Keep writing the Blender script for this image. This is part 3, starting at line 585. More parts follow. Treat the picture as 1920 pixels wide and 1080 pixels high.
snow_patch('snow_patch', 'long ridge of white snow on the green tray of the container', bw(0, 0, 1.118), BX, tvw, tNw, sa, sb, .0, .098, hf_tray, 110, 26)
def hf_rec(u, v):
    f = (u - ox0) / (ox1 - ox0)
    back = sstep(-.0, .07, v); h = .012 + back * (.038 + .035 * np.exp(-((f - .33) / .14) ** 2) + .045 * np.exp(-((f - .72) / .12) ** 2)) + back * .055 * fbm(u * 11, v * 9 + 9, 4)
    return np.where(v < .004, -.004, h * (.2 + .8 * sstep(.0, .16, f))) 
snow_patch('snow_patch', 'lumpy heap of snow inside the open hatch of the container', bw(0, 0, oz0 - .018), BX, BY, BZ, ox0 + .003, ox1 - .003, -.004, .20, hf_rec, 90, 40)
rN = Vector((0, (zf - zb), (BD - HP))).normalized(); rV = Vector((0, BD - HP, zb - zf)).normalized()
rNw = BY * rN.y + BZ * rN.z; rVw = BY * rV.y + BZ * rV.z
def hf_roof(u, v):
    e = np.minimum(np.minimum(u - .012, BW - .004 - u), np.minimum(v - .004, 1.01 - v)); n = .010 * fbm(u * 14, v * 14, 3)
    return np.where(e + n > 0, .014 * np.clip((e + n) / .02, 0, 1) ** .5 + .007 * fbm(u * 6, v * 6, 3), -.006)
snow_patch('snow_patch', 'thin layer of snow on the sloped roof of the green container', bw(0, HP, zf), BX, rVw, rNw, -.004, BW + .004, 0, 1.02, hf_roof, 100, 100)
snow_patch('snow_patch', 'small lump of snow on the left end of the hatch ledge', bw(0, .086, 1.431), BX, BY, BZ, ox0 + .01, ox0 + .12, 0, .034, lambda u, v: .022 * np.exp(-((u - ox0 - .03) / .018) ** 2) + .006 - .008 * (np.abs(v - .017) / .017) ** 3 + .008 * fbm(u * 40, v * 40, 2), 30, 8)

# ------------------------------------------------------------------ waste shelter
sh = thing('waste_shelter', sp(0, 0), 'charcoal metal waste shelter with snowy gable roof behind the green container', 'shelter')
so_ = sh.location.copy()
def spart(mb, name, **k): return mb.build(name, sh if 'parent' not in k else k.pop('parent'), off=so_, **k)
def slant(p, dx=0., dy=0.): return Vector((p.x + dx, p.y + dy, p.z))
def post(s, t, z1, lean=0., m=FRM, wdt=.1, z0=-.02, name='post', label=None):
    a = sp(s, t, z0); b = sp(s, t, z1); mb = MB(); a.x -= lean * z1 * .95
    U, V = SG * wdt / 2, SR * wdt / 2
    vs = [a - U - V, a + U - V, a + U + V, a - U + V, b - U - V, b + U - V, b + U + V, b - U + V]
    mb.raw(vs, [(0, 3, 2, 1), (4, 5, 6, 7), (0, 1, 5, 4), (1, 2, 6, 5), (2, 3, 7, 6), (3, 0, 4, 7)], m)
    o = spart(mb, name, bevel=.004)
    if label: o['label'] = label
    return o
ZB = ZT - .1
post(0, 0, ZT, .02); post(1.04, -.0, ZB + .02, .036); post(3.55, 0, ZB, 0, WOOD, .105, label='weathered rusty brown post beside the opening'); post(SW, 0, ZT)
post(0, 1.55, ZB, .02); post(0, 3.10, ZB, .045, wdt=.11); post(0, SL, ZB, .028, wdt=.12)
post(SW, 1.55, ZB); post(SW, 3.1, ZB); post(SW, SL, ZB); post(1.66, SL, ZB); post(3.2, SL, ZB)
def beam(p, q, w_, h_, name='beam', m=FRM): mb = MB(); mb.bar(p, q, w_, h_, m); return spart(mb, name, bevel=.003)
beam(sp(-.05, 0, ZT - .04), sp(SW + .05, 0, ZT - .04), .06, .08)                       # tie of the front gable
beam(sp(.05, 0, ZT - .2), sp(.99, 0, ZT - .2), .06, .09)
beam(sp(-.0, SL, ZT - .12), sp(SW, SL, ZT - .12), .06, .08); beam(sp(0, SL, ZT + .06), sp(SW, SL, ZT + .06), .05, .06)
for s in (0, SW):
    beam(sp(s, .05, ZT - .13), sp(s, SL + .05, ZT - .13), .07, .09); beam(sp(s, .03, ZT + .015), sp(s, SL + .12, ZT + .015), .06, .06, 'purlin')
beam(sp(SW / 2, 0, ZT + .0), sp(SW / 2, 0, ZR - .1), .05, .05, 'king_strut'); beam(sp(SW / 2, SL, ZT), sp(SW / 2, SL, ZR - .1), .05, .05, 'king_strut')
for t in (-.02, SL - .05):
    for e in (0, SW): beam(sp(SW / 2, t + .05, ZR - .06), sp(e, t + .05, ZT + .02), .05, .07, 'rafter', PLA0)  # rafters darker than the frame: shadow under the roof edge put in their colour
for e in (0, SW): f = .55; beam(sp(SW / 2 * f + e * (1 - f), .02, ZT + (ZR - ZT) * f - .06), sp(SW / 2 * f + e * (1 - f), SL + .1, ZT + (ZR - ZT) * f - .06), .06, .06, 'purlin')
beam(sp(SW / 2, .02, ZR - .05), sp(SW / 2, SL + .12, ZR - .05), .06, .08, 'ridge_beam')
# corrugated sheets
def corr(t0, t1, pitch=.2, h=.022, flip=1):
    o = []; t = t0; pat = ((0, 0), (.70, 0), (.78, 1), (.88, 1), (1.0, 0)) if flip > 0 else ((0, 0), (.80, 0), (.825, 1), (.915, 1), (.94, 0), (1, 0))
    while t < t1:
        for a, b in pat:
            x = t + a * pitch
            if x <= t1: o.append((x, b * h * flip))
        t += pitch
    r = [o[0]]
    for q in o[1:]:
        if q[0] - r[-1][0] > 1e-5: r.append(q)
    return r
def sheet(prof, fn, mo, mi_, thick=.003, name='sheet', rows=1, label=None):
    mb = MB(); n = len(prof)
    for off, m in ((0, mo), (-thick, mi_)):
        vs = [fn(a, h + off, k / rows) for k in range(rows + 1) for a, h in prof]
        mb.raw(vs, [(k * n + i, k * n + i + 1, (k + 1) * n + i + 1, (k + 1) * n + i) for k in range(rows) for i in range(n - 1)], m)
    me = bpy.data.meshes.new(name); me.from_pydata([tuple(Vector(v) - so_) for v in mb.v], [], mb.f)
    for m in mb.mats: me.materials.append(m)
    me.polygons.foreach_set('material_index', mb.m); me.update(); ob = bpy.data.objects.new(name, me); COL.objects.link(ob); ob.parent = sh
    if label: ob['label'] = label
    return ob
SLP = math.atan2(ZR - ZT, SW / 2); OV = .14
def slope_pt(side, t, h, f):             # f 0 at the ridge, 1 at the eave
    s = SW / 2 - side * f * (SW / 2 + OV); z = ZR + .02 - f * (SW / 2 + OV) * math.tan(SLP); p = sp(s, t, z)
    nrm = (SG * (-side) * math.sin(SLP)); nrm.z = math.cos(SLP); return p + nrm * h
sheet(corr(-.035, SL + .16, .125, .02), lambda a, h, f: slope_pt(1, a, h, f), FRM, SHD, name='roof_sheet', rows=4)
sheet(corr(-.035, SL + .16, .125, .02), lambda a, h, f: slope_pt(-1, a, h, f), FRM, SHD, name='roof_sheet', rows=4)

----

Required task = Print the listing above in full, exactly as it is.

Exercise output =
Keep writing the Blender script for this image. This is part 3, starting at line 585. More parts follow. Treat the picture as 1920 pixels wide and 1080 pixels high.
snow_patch('snow_patch', 'long ridge of white snow on the green tray of the container', bw(0, 0, 1.118), BX, tvw, tNw, sa, sb, .0, .098, hf_tray, 110, 26)
def hf_rec(u, v):
    f = (u - ox0) / (ox1 - ox0)
    back = sstep(-.0, .07, v); h = .012 + back * (.038 + .035 * np.exp(-((f - .33) / .14) ** 2) + .045 * np.exp(-((f - .72) / .12) ** 2)) + back * .055 * fbm(u * 11, v * 9 + 9, 4)
    return np.where(v < .004, -.004, h * (.2 + .8 * sstep(.0, .16, f))) 
snow_patch('snow_patch', 'lumpy heap of snow inside the open hatch of the container', bw(0, 0, oz0 - .018), BX, BY, BZ, ox0 + .003, ox1 - .003, -.004, .20, hf_rec, 90, 40)
rN = Vector((0, (zf - zb), (BD - HP))).normalized(); rV = Vector((0, BD - HP, zb - zf)).normalized()
rNw = BY * rN.y + BZ * rN.z; rVw = BY * rV.y + BZ * rV.z
def hf_roof(u, v):
    e = np.minimum(np.minimum(u - .012, BW - .004 - u), np.minimum(v - .004, 1.01 - v)); n = .010 * fbm(u * 14, v * 14, 3)
    return np.where(e + n > 0, .014 * np.clip((e + n) / .02, 0, 1) ** .5 + .007 * fbm(u * 6, v * 6, 3), -.006)
snow_patch('snow_patch', 'thin layer of snow on the sloped roof of the green container', bw(0, HP, zf), BX, rVw, rNw, -.004, BW + .004, 0, 1.02, hf_roof, 100, 100)
snow_patch('snow_patch', 'small lump of snow on the left end of the hatch ledge', bw(0, .086, 1.431), BX, BY, BZ, ox0 + .01, ox0 + .12, 0, .034, lambda u, v: .022 * np.exp(-((u - ox0 - .03) / .018) ** 2) + .006 - .008 * (np.abs(v - .017) / .017) ** 3 + .008 * fbm(u * 40, v * 40, 2), 30, 8)

# ------------------------------------------------------------------ waste shelter
sh = thing('waste_shelter', sp(0, 0), 'charcoal metal waste shelter with snowy gable roof behind the green container', 'shelter')
so_ = sh.location.copy()
def spart(mb, name, **k): return mb.build(name, sh if 'parent' not in k else k.pop('parent'), off=so_, **k)
def slant(p, dx=0., dy=0.): return Vector((p.x + dx, p.y + dy, p.z))
def post(s, t, z1, lean=0., m=FRM, wdt=.1, z0=-.02, name='post', label=None):
    a = sp(s, t, z0); b = sp(s, t, z1); mb = MB(); a.x -= lean * z1 * .95
    U, V = SG * wdt / 2, SR * wdt / 2
    vs = [a - U - V, a + U - V, a + U + V, a - U + V, b - U - V, b + U - V, b + U + V, b - U + V]
    mb.raw(vs, [(0, 3, 2, 1), (4, 5, 6, 7), (0, 1, 5, 4), (1, 2, 6, 5), (2, 3, 7, 6), (3, 0, 4, 7)], m)
    o = spart(mb, name, bevel=.004)
    if label: o['label'] = label
    return o
ZB = ZT - .1
post(0, 0, ZT, .02); post(1.04, -.0, ZB + .02, .036); post(3.55, 0, ZB, 0, WOOD, .105, label='weathered rusty brown post beside the opening'); post(SW, 0, ZT)
post(0, 1.55, ZB, .02); post(0, 3.10, ZB, .045, wdt=.11); post(0, SL, ZB, .028, wdt=.12)
post(SW, 1.55, ZB); post(SW, 3.1, ZB); post(SW, SL, ZB); post(1.66, SL, ZB); post(3.2, SL, ZB)
def beam(p, q, w_, h_, name='beam', m=FRM): mb = MB(); mb.bar(p, q, w_, h_, m); return spart(mb, name, bevel=.003)
beam(sp(-.05, 0, ZT - .04), sp(SW + .05, 0, ZT - .04), .06, .08)                       # tie of the front gable
beam(sp(.05, 0, ZT - .2), sp(.99, 0, ZT - .2), .06, .09)
beam(sp(-.0, SL, ZT - .12), sp(SW, SL, ZT - .12), .06, .08); beam(sp(0, SL, ZT + .06), sp(SW, SL, ZT + .06), .05, .06)
for s in (0, SW):
    beam(sp(s, .05, ZT - .13), sp(s, SL + .05, ZT - .13), .07, .09); beam(sp(s, .03, ZT + .015), sp(s, SL + .12, ZT + .015), .06, .06, 'purlin')
beam(sp(SW / 2, 0, ZT + .0), sp(SW / 2, 0, ZR - .1), .05, .05, 'king_strut'); beam(sp(SW / 2, SL, ZT), sp(SW / 2, SL, ZR - .1), .05, .05, 'king_strut')
for t in (-.02, SL - .05):
    for e in (0, SW): beam(sp(SW / 2, t + .05, ZR - .06), sp(e, t + .05, ZT + .02), .05, .07, 'rafter', PLA0)  # rafters darker than the frame: shadow under the roof edge put in their colour
for e in (0, SW): f = .55; beam(sp(SW / 2 * f + e * (1 - f), .02, ZT + (ZR - ZT) * f - .06), sp(SW / 2 * f + e * (1 - f), SL + .1, ZT + (ZR - ZT) * f - .06), .06, .06, 'purlin')
beam(sp(SW / 2, .02, ZR - .05), sp(SW / 2, SL + .12, ZR - .05), .06, .08, 'ridge_beam')
# corrugated sheets
def corr(t0, t1, pitch=.2, h=.022, flip=1):
    o = []; t = t0; pat = ((0, 0), (.70, 0), (.78, 1), (.88, 1), (1.0, 0)) if flip > 0 else ((0, 0), (.80, 0), (.825, 1), (.915, 1), (.94, 0), (1, 0))
    while t < t1:
        for a, b in pat:
            x = t + a * pitch
            if x <= t1: o.append((x, b * h * flip))
        t += pitch
    r = [o[0]]
    for q in o[1:]:
        if q[0] - r[-1][0] > 1e-5: r.append(q)
    return r
def sheet(prof, fn, mo, mi_, thick=.003, name='sheet', rows=1, label=None):
    mb = MB(); n = len(prof)
    for off, m in ((0, mo), (-thick, mi_)):
        vs = [fn(a, h + off, k / rows) for k in range(rows + 1) for a, h in prof]
        mb.raw(vs, [(k * n + i, k * n + i + 1, (k + 1) * n + i + 1, (k + 1) * n + i) for k in range(rows) for i in range(n - 1)], m)
    me = bpy.data.meshes.new(name); me.from_pydata([tuple(Vector(v) - so_) for v in mb.v], [], mb.f)
    for m in mb.mats: me.materials.append(m)
    me.polygons.foreach_set('material_index', mb.m); me.update(); ob = bpy.data.objects.new(name, me); COL.objects.link(ob); ob.parent = sh
    if label: ob['label'] = label
    return ob
SLP = math.atan2(ZR - ZT, SW / 2); OV = .14
def slope_pt(side, t, h, f):             # f 0 at the ridge, 1 at the eave
    s = SW / 2 - side * f * (SW / 2 + OV); z = ZR + .02 - f * (SW / 2 + OV) * math.tan(SLP); p = sp(s, t, z)
    nrm = (SG * (-side) * math.sin(SLP)); nrm.z = math.cos(SLP); return p + nrm * h
sheet(corr(-.035, SL + .16, .125, .02), lambda a, h, f: slope_pt(1, a, h, f), FRM, SHD, name='roof_sheet', rows=4)
sheet(corr(-.035, SL + .16, .125, .02), lambda a, h, f: slope_pt(-1, a, h, f), FRM, SHD, name='roof_sheet', rows=4)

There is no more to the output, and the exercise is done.